***** Source data

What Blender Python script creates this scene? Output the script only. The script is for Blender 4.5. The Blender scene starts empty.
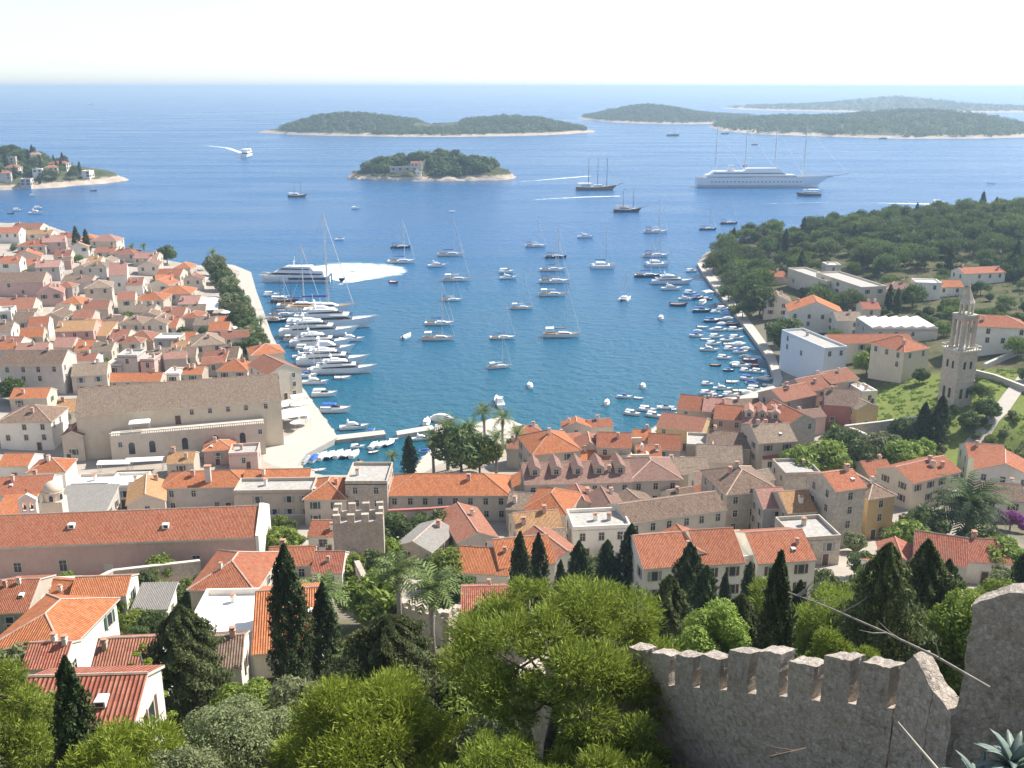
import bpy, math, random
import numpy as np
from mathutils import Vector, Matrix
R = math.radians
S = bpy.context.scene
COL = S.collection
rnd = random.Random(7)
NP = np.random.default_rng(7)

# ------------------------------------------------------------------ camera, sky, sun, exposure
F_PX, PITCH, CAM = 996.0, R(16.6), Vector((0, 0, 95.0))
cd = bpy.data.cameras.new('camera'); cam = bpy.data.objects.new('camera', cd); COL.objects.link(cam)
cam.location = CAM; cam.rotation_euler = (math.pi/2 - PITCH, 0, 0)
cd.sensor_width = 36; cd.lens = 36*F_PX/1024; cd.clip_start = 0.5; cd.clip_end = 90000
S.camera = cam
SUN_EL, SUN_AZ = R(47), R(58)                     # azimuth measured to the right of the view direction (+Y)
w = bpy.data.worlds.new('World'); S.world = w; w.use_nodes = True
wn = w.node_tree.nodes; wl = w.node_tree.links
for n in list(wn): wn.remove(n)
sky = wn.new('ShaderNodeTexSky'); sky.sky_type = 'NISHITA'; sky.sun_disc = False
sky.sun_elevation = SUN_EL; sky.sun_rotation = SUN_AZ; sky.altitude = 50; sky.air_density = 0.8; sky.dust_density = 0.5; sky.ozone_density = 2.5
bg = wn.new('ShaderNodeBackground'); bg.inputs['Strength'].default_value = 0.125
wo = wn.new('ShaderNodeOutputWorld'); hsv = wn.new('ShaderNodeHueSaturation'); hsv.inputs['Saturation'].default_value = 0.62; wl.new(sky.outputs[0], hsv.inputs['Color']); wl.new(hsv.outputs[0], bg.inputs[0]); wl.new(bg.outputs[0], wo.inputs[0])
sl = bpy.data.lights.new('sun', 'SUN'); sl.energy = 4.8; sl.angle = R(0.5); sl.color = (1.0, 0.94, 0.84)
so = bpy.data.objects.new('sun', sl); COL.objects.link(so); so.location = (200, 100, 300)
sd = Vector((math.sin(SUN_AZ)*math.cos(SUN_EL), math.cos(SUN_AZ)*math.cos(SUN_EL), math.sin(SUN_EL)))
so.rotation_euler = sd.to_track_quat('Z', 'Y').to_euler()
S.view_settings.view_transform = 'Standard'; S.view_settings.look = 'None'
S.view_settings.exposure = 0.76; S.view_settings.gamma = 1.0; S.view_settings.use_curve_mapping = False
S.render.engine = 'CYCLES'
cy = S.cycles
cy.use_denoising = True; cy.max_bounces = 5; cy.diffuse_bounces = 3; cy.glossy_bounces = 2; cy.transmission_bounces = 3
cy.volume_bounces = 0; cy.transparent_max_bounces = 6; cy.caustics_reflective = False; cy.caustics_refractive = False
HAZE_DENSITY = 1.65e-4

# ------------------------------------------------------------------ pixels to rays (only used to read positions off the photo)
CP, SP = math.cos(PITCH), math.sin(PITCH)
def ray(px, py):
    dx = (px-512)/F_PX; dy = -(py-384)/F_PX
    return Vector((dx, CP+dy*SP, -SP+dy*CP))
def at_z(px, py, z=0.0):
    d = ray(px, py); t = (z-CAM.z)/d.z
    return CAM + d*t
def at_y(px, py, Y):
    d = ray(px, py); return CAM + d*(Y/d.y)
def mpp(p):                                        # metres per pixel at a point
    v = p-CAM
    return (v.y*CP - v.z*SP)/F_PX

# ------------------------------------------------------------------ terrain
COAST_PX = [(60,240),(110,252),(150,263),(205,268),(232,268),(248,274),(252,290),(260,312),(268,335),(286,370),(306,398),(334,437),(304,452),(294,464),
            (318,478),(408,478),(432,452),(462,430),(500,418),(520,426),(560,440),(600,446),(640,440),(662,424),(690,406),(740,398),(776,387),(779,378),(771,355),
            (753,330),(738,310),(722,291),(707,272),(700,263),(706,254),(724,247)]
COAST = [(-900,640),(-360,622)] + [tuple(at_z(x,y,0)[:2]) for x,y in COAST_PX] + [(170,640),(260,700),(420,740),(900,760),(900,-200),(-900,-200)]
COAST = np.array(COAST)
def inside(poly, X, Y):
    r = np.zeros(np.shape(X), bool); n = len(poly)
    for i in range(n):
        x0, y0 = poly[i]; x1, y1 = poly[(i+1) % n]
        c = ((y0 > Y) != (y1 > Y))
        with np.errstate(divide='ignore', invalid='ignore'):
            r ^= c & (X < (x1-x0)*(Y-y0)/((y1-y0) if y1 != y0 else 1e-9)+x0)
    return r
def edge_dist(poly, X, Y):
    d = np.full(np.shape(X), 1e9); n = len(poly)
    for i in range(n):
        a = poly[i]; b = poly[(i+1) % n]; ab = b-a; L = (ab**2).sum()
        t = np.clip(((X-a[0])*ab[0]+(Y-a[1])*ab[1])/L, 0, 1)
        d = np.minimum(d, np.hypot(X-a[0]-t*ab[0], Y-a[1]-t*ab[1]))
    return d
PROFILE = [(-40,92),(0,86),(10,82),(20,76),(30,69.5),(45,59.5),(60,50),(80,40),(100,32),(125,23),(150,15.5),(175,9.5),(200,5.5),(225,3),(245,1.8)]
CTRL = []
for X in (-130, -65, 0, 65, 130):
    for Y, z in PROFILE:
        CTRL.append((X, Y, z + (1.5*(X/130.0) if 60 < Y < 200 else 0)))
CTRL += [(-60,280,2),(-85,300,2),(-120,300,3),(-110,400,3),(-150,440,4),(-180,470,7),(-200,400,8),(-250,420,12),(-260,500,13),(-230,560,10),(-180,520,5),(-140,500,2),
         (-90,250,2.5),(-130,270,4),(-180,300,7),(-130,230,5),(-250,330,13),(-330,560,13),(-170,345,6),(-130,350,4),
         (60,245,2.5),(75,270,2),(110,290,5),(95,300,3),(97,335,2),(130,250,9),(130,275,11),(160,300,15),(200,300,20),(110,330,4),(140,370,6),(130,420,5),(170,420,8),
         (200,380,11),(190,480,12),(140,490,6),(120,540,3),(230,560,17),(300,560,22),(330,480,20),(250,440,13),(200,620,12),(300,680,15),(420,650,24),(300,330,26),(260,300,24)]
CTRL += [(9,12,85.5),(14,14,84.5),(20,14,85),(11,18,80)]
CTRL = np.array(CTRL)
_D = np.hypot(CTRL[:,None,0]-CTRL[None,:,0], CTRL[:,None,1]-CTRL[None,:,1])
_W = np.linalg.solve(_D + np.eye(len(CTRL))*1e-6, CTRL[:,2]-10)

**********
***** Source data

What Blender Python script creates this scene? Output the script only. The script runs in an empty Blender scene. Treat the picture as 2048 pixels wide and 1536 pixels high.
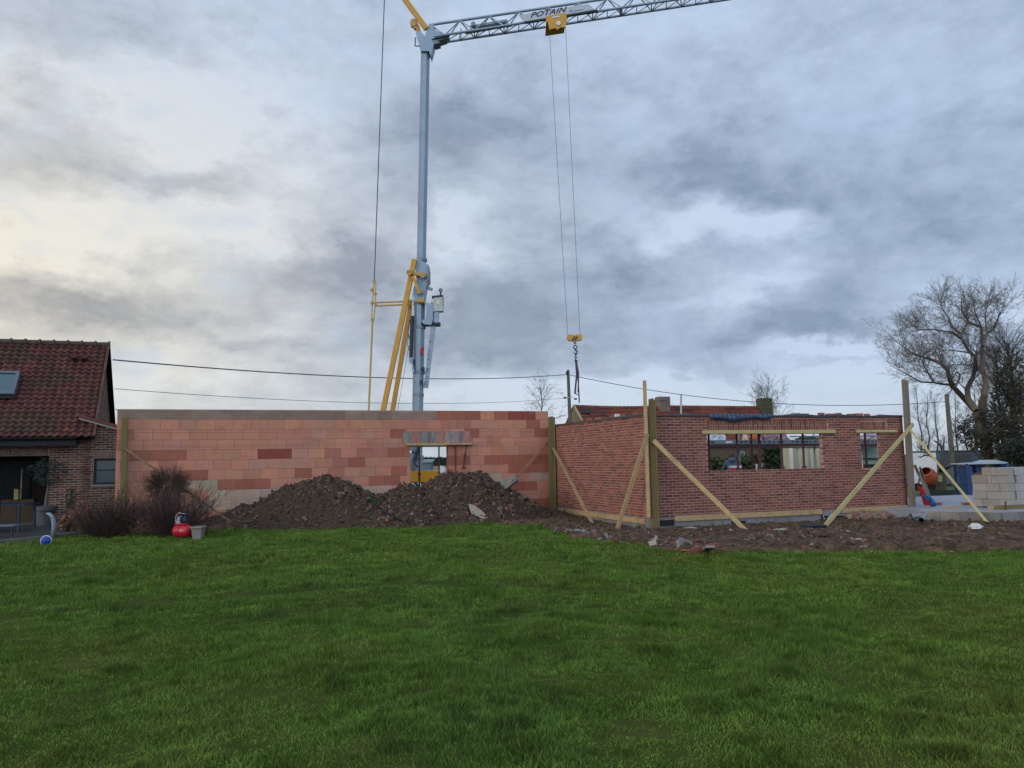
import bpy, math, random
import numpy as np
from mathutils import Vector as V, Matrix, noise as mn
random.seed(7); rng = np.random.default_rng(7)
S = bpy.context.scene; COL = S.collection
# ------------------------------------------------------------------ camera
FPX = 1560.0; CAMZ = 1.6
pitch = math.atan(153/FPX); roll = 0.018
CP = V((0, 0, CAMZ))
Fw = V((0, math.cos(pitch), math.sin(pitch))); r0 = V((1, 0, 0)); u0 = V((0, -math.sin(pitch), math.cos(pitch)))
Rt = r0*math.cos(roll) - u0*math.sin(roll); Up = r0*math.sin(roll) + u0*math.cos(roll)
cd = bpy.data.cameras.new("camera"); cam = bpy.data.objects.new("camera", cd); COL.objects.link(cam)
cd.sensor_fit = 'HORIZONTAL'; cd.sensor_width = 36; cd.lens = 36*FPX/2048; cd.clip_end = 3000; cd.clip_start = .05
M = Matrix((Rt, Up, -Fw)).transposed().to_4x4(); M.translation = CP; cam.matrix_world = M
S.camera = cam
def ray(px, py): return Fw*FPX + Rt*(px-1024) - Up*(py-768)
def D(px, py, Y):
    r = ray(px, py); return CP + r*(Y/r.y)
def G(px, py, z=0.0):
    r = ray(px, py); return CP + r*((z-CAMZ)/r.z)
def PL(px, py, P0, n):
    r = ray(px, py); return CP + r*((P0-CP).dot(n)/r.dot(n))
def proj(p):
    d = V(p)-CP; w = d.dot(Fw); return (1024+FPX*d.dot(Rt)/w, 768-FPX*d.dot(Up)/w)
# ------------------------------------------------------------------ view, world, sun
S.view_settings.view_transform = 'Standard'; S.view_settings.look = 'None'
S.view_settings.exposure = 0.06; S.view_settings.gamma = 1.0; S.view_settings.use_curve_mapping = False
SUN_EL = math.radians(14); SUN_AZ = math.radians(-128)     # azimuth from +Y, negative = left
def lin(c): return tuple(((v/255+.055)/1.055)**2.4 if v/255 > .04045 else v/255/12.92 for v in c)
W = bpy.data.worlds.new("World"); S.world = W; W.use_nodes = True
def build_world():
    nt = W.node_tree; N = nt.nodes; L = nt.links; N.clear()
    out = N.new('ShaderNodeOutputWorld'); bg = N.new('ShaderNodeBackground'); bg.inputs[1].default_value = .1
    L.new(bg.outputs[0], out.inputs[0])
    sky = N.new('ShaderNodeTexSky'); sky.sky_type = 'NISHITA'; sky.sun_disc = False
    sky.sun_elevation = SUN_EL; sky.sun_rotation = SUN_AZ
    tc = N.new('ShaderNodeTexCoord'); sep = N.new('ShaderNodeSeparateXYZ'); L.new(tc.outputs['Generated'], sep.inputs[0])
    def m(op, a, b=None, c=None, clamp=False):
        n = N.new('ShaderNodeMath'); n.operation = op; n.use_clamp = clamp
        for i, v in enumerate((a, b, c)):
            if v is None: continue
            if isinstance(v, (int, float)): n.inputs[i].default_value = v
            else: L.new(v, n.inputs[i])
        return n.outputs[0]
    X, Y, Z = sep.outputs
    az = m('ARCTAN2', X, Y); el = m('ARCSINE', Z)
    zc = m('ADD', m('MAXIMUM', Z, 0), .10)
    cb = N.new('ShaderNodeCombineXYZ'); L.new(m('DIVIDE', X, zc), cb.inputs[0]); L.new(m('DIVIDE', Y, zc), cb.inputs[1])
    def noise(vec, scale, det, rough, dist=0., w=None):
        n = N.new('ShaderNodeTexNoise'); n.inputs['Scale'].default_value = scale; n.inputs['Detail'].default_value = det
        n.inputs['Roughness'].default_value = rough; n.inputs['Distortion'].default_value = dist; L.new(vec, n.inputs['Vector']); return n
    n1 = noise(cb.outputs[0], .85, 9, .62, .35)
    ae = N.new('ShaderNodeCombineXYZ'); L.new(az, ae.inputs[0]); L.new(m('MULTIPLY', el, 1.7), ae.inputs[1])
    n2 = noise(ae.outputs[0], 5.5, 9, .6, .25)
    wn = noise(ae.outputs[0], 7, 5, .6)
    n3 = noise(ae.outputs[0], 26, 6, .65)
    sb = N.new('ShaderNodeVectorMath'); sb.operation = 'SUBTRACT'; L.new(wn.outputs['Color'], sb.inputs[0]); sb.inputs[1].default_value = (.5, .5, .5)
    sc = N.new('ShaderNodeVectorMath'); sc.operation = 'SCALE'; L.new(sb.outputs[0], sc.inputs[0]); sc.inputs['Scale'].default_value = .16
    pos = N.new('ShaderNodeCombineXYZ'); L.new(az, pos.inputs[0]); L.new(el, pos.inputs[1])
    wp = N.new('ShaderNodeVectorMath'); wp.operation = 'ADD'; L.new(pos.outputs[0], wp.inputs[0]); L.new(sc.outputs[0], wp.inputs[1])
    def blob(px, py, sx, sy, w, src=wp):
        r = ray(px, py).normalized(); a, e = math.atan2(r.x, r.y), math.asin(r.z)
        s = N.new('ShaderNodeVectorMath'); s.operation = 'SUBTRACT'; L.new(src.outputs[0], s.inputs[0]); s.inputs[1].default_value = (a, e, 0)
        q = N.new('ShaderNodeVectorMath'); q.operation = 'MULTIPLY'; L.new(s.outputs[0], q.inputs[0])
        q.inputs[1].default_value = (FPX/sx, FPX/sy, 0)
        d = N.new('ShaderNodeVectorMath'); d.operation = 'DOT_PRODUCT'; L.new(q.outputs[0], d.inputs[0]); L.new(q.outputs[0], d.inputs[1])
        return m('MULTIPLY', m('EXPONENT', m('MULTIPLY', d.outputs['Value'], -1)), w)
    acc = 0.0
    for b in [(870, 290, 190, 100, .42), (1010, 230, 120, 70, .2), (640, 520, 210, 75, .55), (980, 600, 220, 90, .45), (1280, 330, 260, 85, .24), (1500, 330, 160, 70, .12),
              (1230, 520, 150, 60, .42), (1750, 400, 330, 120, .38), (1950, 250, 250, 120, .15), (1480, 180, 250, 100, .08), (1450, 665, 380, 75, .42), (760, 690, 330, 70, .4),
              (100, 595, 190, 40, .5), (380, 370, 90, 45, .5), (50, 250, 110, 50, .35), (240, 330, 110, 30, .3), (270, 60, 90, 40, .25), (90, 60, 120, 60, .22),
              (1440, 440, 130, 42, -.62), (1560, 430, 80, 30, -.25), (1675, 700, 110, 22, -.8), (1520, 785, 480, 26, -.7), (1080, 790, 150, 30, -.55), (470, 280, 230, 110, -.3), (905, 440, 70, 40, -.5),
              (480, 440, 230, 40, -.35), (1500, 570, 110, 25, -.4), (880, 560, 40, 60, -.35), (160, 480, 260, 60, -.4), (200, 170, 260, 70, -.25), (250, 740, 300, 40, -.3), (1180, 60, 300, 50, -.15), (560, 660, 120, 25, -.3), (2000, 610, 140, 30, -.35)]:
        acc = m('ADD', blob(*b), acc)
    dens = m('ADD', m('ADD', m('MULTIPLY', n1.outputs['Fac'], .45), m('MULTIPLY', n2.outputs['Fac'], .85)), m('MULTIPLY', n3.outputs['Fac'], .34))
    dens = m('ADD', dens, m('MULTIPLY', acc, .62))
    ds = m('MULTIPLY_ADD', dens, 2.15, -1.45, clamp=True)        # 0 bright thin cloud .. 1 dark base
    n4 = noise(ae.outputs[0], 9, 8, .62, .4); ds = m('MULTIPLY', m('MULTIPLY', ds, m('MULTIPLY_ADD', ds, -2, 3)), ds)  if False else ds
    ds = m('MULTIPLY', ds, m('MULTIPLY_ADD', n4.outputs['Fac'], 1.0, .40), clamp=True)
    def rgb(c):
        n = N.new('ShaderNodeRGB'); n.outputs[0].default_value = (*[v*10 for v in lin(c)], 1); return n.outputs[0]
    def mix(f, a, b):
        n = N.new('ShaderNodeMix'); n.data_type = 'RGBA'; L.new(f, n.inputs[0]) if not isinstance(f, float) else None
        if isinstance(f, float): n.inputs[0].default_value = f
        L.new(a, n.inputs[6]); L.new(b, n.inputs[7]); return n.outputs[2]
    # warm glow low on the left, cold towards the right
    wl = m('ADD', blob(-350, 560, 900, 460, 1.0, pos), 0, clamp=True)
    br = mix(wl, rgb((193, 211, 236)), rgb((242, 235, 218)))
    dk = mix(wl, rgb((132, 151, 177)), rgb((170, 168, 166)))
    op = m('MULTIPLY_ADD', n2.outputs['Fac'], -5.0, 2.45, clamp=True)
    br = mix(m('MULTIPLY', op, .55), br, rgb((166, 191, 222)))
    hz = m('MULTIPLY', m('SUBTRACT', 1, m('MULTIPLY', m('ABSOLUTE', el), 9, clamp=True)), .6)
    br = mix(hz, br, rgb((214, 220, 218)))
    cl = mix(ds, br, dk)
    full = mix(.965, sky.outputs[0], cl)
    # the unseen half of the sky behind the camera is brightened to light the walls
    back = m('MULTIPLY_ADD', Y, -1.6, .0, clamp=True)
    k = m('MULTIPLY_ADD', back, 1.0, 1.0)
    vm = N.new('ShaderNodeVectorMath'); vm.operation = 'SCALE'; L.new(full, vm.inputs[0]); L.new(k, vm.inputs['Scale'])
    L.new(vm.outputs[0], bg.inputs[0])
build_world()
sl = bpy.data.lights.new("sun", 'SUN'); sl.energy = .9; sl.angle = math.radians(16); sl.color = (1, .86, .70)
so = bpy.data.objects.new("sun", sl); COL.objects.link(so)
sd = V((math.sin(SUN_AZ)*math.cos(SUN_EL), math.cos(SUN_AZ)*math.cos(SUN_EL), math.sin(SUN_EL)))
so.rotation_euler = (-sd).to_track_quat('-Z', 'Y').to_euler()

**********

§ **The request**: Only the lines from the one with "scene starts empty." down to the one with "NP = np.random.default_rng(7)" belong in your copy, both ends included; write them out exactly and skip any pictures.

§ **Response below**:
What Blender Python script creates this scene? Output the script only. The script is for Blender 4.5. The Blender scene starts empty.
import bpy, math, random
import numpy as np
from mathutils import Vector, Matrix
R = math.radians
S = bpy.context.scene
COL = S.collection
rnd = random.Random(7)
NP = np.random.default_rng(7)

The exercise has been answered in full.